Stated goal: Copy out all lines that hold "objects".

((

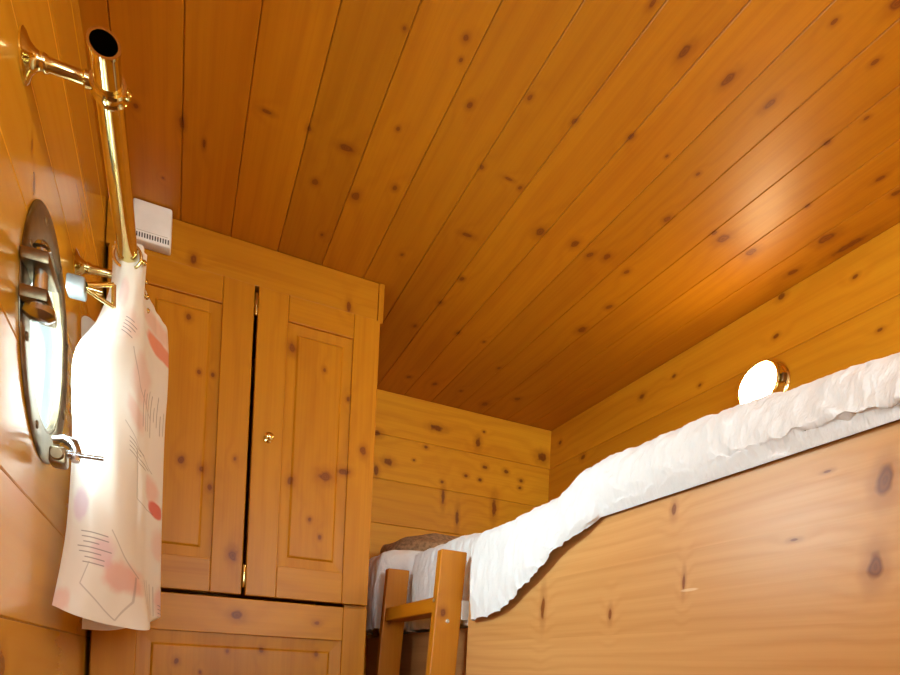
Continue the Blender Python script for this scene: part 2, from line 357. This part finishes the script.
# ------------------------------------------------------------------ the shell
def struct(o, label, cat):
    o['kind'] = 'structure'; tag(o, label, cat); return o
CE = [XL - .02] + [round(-.026 + .1078 * k - .1078, 4) for k in range(0, 14)] + [XR + .02]
CE = [XL - .03, -.1338] + [round(-.026 + .1078 * k, 4) for k in range(0, 13)] + [XR + .03]
WE = [round(.0405 + .1602 * k, 4) for k in range(-7, 6)] + [1.0]
WE[0] = FLOOR
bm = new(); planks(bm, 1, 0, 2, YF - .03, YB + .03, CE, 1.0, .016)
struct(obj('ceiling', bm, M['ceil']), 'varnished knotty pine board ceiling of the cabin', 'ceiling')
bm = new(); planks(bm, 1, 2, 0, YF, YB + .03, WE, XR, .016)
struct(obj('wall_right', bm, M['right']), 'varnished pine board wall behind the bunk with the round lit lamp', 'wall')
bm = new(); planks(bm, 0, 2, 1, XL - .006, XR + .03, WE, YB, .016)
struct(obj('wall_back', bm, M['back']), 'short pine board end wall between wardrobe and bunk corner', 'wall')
LE = [FLOOR, -.757, -.598, -.439, -.280, -.121, .037, .193, .349, .505, .645, .80, .94, 1.0]
bm = new(); planks(bm, 1, 2, 0, YF, YB, LE, XL, -.0055, back=.0015)
wl = obj('wall_left', bm, M['left']); struct(wl, 'glossy pine board wall holding the porthole and brass rail', 'wall')
PC = (XL, .985, .418)                       # porthole centre
W2 = (-.95, -.30, -.02, .70)                 # unseen side window, added to let light in: y0 y1 z0 z1
c1 = new(); lathe(c1, (XL - .08, PC[1], PC[2]), (1, 0, 0), [(0, 0), (.121, 0), (.121, .16), (0, .16)], 64)
c2 = new(); box(c2, XL - .1, XL + .06, W2[0], W2[1], W2[2], W2[3])
boolean_cut(wl, [c1, c2])
RW = (.05, .95, .0, .80)                    # unseen rear wall opening, added for its light x0 x1 z0 z1
bm = new(); planks(bm, 0, 2, 1, XL, XR, WE, YF, -.016)
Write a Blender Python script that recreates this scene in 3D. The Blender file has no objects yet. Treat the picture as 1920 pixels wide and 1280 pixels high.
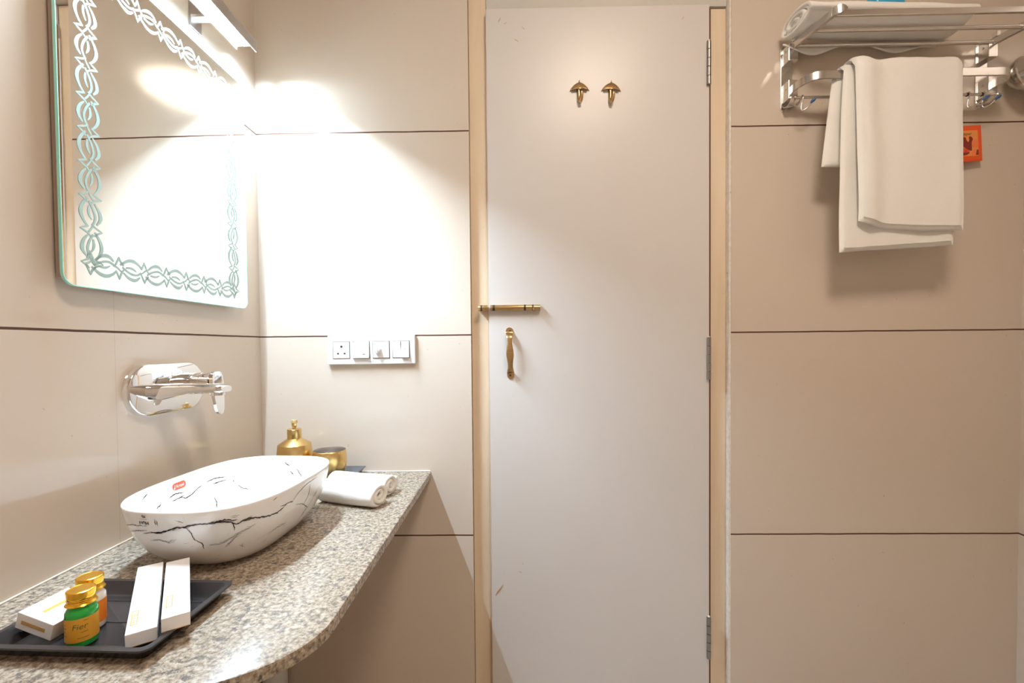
import bpy, bmesh, math, random
from mathutils import Vector, Matrix, noise
random.seed(7)
PI = math.pi
scene = bpy.context.scene
C = scene.collection

# ---------------------------------------------------------------- camera
cam_data = bpy.data.cameras.new('camera')
cam = bpy.data.objects.new('camera', cam_data)
C.objects.link(cam)
YAW, PIT, ROL = .0147, -.0220, -.0095
F = Vector((-math.sin(YAW)*math.cos(PIT), math.cos(YAW)*math.cos(PIT), math.sin(PIT)))
R0 = Vector((math.cos(YAW), math.sin(YAW), 0)); U0 = R0.cross(F)
Rv = R0*math.cos(ROL)+U0*math.sin(ROL); Uv = -R0*math.sin(ROL)+U0*math.cos(ROL)
M = Matrix((Rv, Uv, -F)).transposed().to_4x4(); M.translation = Vector((0, 0, 1.1))
cam.matrix_world = M
cam_data.sensor_width = 36; cam_data.lens = 851.6/1920*36
cam_data.shift_x = (960-952.0)/1920; cam_data.shift_y = (667.1-640)/1920
cam_data.clip_start = .02
scene.camera = cam

# ---------------------------------------------------------------- world, exposure
w = bpy.data.worlds.new('world'); scene.world = w; w.use_nodes = True
w.node_tree.nodes['Background'].inputs[0].default_value = (1, .9, .8, 1)
w.node_tree.nodes['Background'].inputs[1].default_value = .3
vs = scene.view_settings
vs.view_transform = 'Standard'; vs.look = 'None'; vs.gamma = 1; vs.use_curve_mapping = False
vs.exposure = 1.06
scene.cycles.max_bounces = 10
scene.cycles.diffuse_bounces = 6
scene.cycles.glossy_bounces = 6
scene.cycles.use_denoising = True

# room measures
XL, XR, YB, YF, ZC = -.7597, 1.481, 1.349, -1.25, 2.62
LED = 880.0          # vanity strip
ROOM = 20.5          # ceiling lamp

def area(name, loc, size, power, col, rot=(0, 0, 0), spread=PI):
    l = bpy.data.lights.new(name, 'AREA'); l.shape = 'RECTANGLE'; l.size, l.size_y = size
    l.energy = power; l.color = col; l.spread = spread
    o = bpy.data.objects.new(name, l); o.location = loc; o.rotation_euler = rot; C.objects.link(o)
    return o

# ---------------------------------------------------------------- materials
def mat(name, col=(.8, .8, .8), rough=.5, metal=0, spec=.5, emit=None, es=0, coat=0, trans=0, ior=1.5, sheen=0):
    m = bpy.data.materials.new(name); m.use_nodes = True
    b = m.node_tree.nodes['Principled BSDF']
    b.inputs['Base Color'].default_value = (*col, 1); b.inputs['Roughness'].default_value = rough
    b.inputs['Metallic'].default_value = metal; b.inputs['Specular IOR Level'].default_value = spec
    b.inputs['IOR'].default_value = ior
    b.inputs['Coat Weight'].default_value = coat; b.inputs['Coat Roughness'].default_value = .05
    b.inputs['Transmission Weight'].default_value = trans
    b.inputs['Sheen Weight'].default_value = sheen
    if emit: b.inputs['Emission Color'].default_value = (*emit, 1); b.inputs['Emission Strength'].default_value = es
    return m

class NT:
    def __init__(s, m): s.m = m; s.t = m.node_tree; s.b = s.t.nodes['Principled BSDF']
    def n(s, typ, **kw):
        nd = s.t.nodes.new(typ)
        for k, v in kw.items():
            if k.startswith('i_'):
                k = k[2:]; k = int(k) if k.isdigit() else k.replace('_', ' ')
                nd.inputs[k].default_value = v
            else: setattr(nd, k, v)
        return nd
    def l(s, a, b): s.t.links.new(a, b)
    def coord(s): return s.n('ShaderNodeTexCoord').outputs['Object']
    def math(s, op, a, b=None, c=None):
        nd = s.n('ShaderNodeMath', operation=op)
        for i, v in enumerate((a, b, c)):
            if v is None: continue
            if isinstance(v, (int, float)): nd.inputs[i].default_value = v
            else: s.l(v, nd.inputs[i])
        return nd.outputs[0]
    def mix(s, f, a, b):
        nd = s.n('ShaderNodeMix', data_type='RGBA')
        for i, v in ((0, f), (6, a), (7, b)):
            if isinstance(v, (int, float)): nd.inputs[i].default_value = v
            elif isinstance(v, tuple): nd.inputs[i].default_value = (*v, 1)
            else: s.l(v, nd.inputs[i])
        return nd.outputs[2]
    def noise(s, vec, scale, detail=3, rough=.5):
        nd = s.n('ShaderNodeTexNoise'); nd.inputs['Scale'].default_value = scale
        nd.inputs['Detail'].default_value = detail; nd.inputs['Roughness'].default_value = rough
        s.l(vec, nd.inputs['Vector']); return nd
    def ramp(s, f, stops):
        nd = s.n('ShaderNodeValToRGB'); cr = nd.color_ramp
        while len(cr.elements) < len(stops): cr.elements.new(.5)
        for e, (p, c) in zip(cr.elements, stops):
            e.position = p; e.color = (*c, 1) if isinstance(c, tuple) else (c, c, c, 1)
        s.l(f, nd.inputs[0]); return nd.outputs[0]

def tile_material(name, joints=(), axis=1, rough=.085):
    """cream vitrified tiles with dark joints; courses every 0.6 m, optional tight vertical joints"""
    m = mat(name, rough=.09, spec=.5); k = NT(m); co = k.coord()
    sep = k.n('ShaderNodeSeparateXYZ'); k.l(co, sep.inputs[0])
    z = sep.outputs[2]
    wob = k.math('MULTIPLY', k.math('SUBTRACT', k.noise(co, 14, 2).outputs[0], .5), .0022)
    t = k.math('MODULO', k.math('ADD', k.math('ADD', z, .6-.5338+.3), wob), .6)
    d = k.math('ABSOLUTE', k.math('SUBTRACT', t, .3))
    g = k.math('LESS_THAN', d, .0021)
    big = k.noise(co, 1.3, 2).outputs[0]
    base = k.ramp(big, [(.3, (.635, .545, .455)), (.7, (.67, .585, .50))])
    sp = k.noise(co, 95, 2, .6).outputs[0]
    spk = k.math('GREATER_THAN', sp, .755)
    base = k.mix(k.math('MULTIPLY', spk, .55), base, (.35, .24, .15))
    for j, width in joints:
        dj = k.math('ABSOLUTE', k.math('SUBTRACT', sep.outputs[axis], j))
        base = k.mix(k.math('MULTIPLY', k.math('LESS_THAN', dj, width), .35), base, (.4, .33, .26))
    base = k.mix(g, base, (.085, .035, .018))
    k.l(base, k.b.inputs['Base Color'])
    k.l(k.math('ADD', k.math('MULTIPLY', g, .6), rough), k.b.inputs['Roughness'])
    bp = k.n('ShaderNodeBump'); bp.inputs['Strength'].default_value = .35; bp.inputs['Distance'].default_value = .002
    k.l(k.math('SUBTRACT', 1, g), bp.inputs['Height']); k.l(bp.outputs[0], k.b.inputs['Normal'])
    return m
M_tile = tile_material('cream_tile_back', rough=.11)
M_tile.node_tree.nodes['Principled BSDF'].inputs['Specular IOR Level'].default_value = .38
M_tileL = tile_material('cream_tile_left', joints=((.853, .0007), (-.35, .0007)))
M_tileR = tile_material('cream_tile_right', joints=((.2, .0007),))

M_paint = mat('ceiling_paint', (.8, .76, .7), .8)
M_floor = mat('floor_tile', (.42, .37, .31), .25)
k = NT(M_floor); co = k.coord(); k.l(k.ramp(k.noise(co, 9, 5).outputs[0], [(.3, (.36, .31, .26)), (.7, (.48, .42, .35))]), k.b.inputs['Base Color'])

M_door = mat('door_laminate', (.665, .61, .575), .33, spec=.4)
k = NT(M_door); co = k.coord()
sp = k.math('GREATER_THAN', k.noise(co, 38, 4, .7).outputs[0], .765)
k.l(k.mix(k.math('MULTIPLY', sp, .5), k.ramp(k.noise(co, 2.0, 3).outputs[0], [(.3, (.665, .63, .605)), (.7, (.69, .657, .632))]), (.5, .3, .18)), k.b.inputs['Base Color'])

M_frame = mat('frame_paint', (.72, .57, .40), .42)
k = NT(M_frame); co = k.coord()
mp = k.n('ShaderNodeMapping'); mp.inputs['Scale'].default_value = (6, 6, .7); k.l(co, mp.inputs[0])
k.l(k.ramp(k.noise(mp.outputs[0], 4, 4).outputs[0], [(.25, (.72, .58, .42)), (.6, (.80, .67, .51)), (.8, (.84, .74, .59))]), k.b.inputs['Base Color'])

M_wood = mat('raw_wood', (.5, .26, .11), .55)
k = NT(M_wood); co = k.coord()
mp = k.n('ShaderNodeMapping'); mp.inputs['Scale'].default_value = (60, 60, 2.5); k.l(co, mp.inputs[0])
k.l(k.ramp(k.noise(mp.outputs[0], 2, 5).outputs[0], [(.3, (.36, .16, .06)), (.55, (.58, .30, .13)), (.75, (.72, .42, .2))]), k.b.inputs['Base Color'])

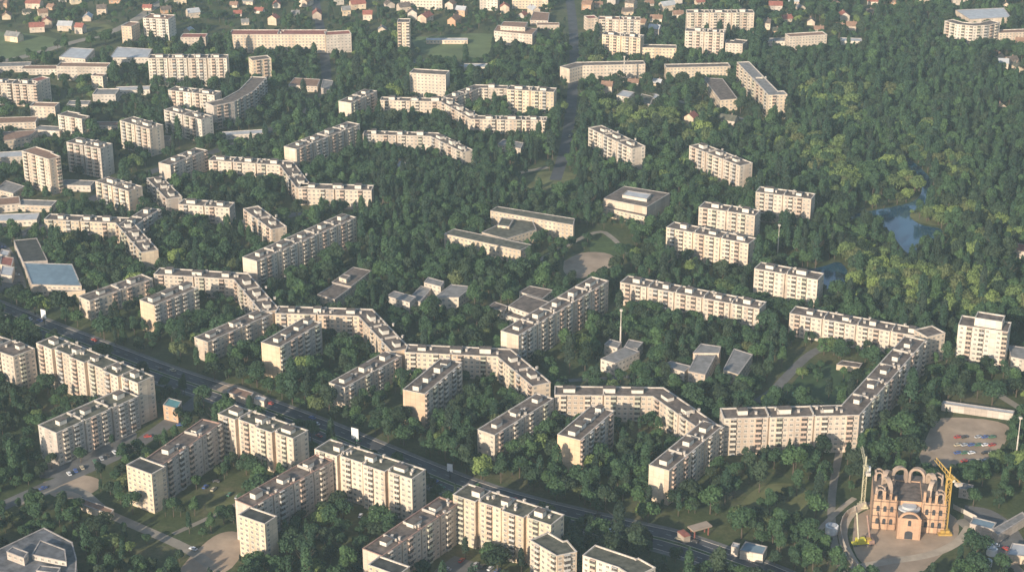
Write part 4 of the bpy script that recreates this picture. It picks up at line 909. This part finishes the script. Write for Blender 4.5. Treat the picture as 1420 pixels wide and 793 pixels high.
def crown_mesh(name, lobes, n, size, mat, seed):
    rg = np.random.default_rng(seed); L = np.array([l[:3] for l in lobes]); S = np.array([l[3:] for l in lobes])
    n = int(n * 1.7); size *= .76
    wt = (S[:, 0] * S[:, 2]) ** 0.8; idx = rg.choice(len(lobes), n, p=wt / wt.sum())
    d = rg.normal(size=(n, 3)); d /= np.linalg.norm(d, axis=1)[:, None]; d[:, 2] = np.where(d[:, 2] < -0.35, -d[:, 2], d[:, 2])
    rad = 0.62 + 0.42 * rg.random(n) ** 0.7
    P = L[idx] + d * S[idx] * rad[:, None]
    nr = d + rg.normal(size=(n, 3)) * 0.55; nr /= np.linalg.norm(nr, axis=1)[:, None]
    a = np.cross(nr, rg.normal(size=(n, 3))); a /= np.linalg.norm(a, axis=1)[:, None]; b = np.cross(nr, a)
    sz = size * (0.6 + 0.8 * rg.random(n))[:, None]
    q = np.stack([P + a * sz * .95 + b * sz * .25, P + b * sz * .8 - a * sz * .3, P - a * sz * .9 - b * sz * .2, P - b * sz * .85 + a * sz * .35], axis=1).reshape(-1, 3)
    me = bpy.data.meshes.new(name); me.from_pydata([tuple(v) for v in q], [], [tuple(range(4 * i, 4 * i + 4)) for i in range(n)])
    lt = rg.random(len(lobes)); tone = np.clip(0.55 * lt[idx] + 0.45 * rg.random(n), 0, 1)
    at_ = me.attributes.new('tone', 'FLOAT', 'FACE'); at_.data.foreach_set('value', tone.astype(np.float32)); me.materials.append(mat); me.update(); return me
def trunk_mesh(h, r, limbs, seed):
    q = random.Random(seed); b = MB(); V = []; n = 6
    def cone(p, d, r0, r1):
        p, d = Vector(p), Vector(d); a = d.orthogonal().normalized(); c = d.normalized().cross(a); s = len(b.V)
        for o, rr_ in ((p, r0), (p + d, r1)):
            for k in range(n): t = 2 * math.pi * k / n; b.V.append(tuple(o + a * rr_ * math.cos(t) + c * rr_ * math.sin(t)))
        for k in range(n): b.F.append((s + k, s + (k + 1) % n, s + n + (k + 1) % n, s + n + k)); b.M.append(0)
    cone((0, 0, -.3), (0, 0, h), r, r * .45)
    for k in range(limbs):
        t = q.uniform(0, 6.28); z = h * q.uniform(.4, .85); l = h * q.uniform(.3, .5); cone((0, 0, z), (l * .6 * math.cos(t), l * .6 * math.sin(t), l * .7), r * .4, r * .12)
    return b.me('trunk', [M_BARK])
def rnd_lobes(seed, H, Rr, n, z0):
    q = random.Random(seed); L = [(0, 0, (H + z0) / 2, Rr * .75, Rr * .75, (H - z0) / 2 * .95)]
    for k in range(n):
        a = 6.283 * k / n + q.uniform(-.4, .4); r = Rr * q.uniform(.38, .62); z = z0 + (H - z0) * q.uniform(.25, .8); s = Rr * q.uniform(.38, .6); L.append((r * math.cos(a), r * math.sin(a), z, s, s, s * q.uniform(.8, 1.1)))
    return L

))

Written reply:
Write a Blender Python script that recreates this scene in 3D. The Blender file has no objects yet. Treat the picture as 1920 pixels wide and 1280 pixels high.
cam = bpy.data.objects.new('camera', cam_data)
C.objects.link(cam)
    o = bpy.data.objects.new(name, l); o.location = loc; o.rotation_euler = rot; C.objects.link(o)